Pulse dispersion observed for a pulse propagating through a Rb vapor cell of length $L=30$ cm, with $v_g\sim c/24$ ($T\sim 104{}^{\circ }\mathrm{C}$). (a) Plot of raw pulse temporal profiles (horizontal axis) for increasing propagation distance $z$ (pulse position, vertical axis). (b),(c) Raw histograms and Gaussian fits to the temporal pulse profiles for $z=0$ and $z=17.2$ cm, respectively ($z=0$ cm corresponds to the temporal pulse profile directly after it enters the Rb vapor). Blue traces, labeled R, correspond to a pulse in air for comparison.
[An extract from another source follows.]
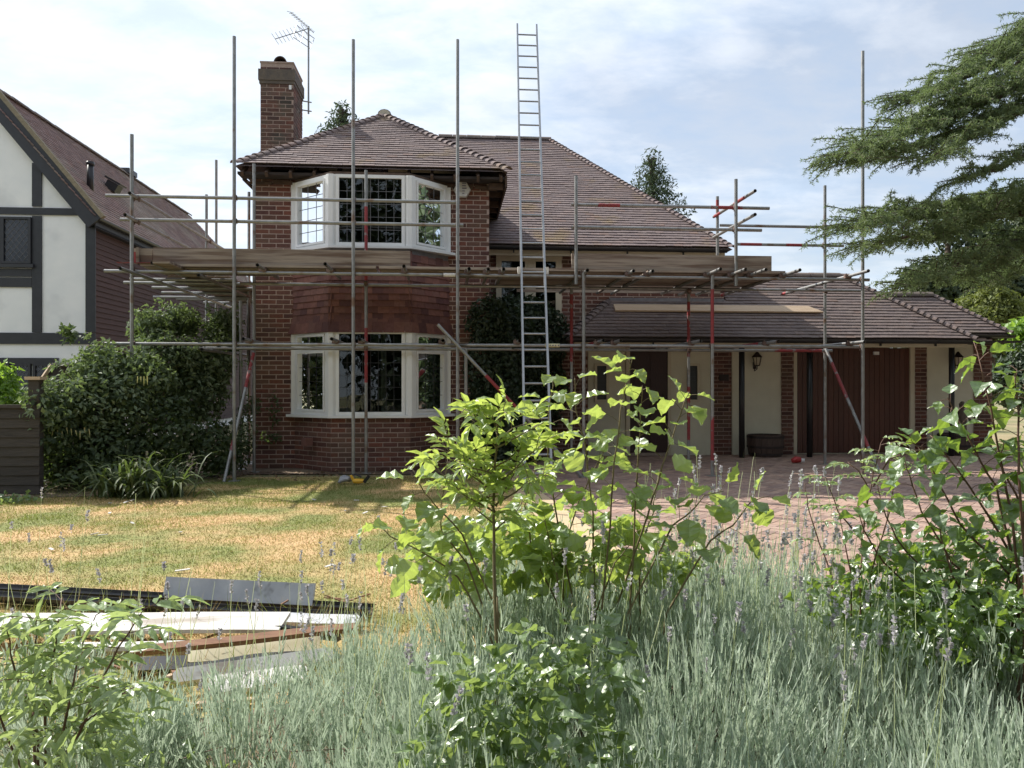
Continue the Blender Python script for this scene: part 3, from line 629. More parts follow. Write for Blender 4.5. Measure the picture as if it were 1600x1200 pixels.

Relative amplitudes have been scaled (air: $N_{\mathrm{counts}}$/70; Rb: $N_{\mathrm{counts}}$/200) to allow for a comparison of the pulse shape. (d) Representative plot of pulse temporal FWHM $\tau$ vs pulse position $z$ (red circles) for $T\sim 100{}^{\circ }\mathrm{C}, D\sim 0.63$, and $v_g\sim c/13$. Solid black line: data fit with the function $\tau \left(z\right)=\sqrt{{{\tau }_0}^2+{(Bz/{\tau }_0^2)}^2}$, where ${\tau }_0=1.44$ ns is the pulse FWHM at $z=0$ and ${\beta }_3=B/\sqrt{16{[ln\left(2\right)]}^3}=0.035{\mathrm{ns}}^3$/cm (see text). Noisy pixels, corresponding to the repeating line artifacts observed in (a), are set to $\sigma =0$ and excluded from the fit shown in (d).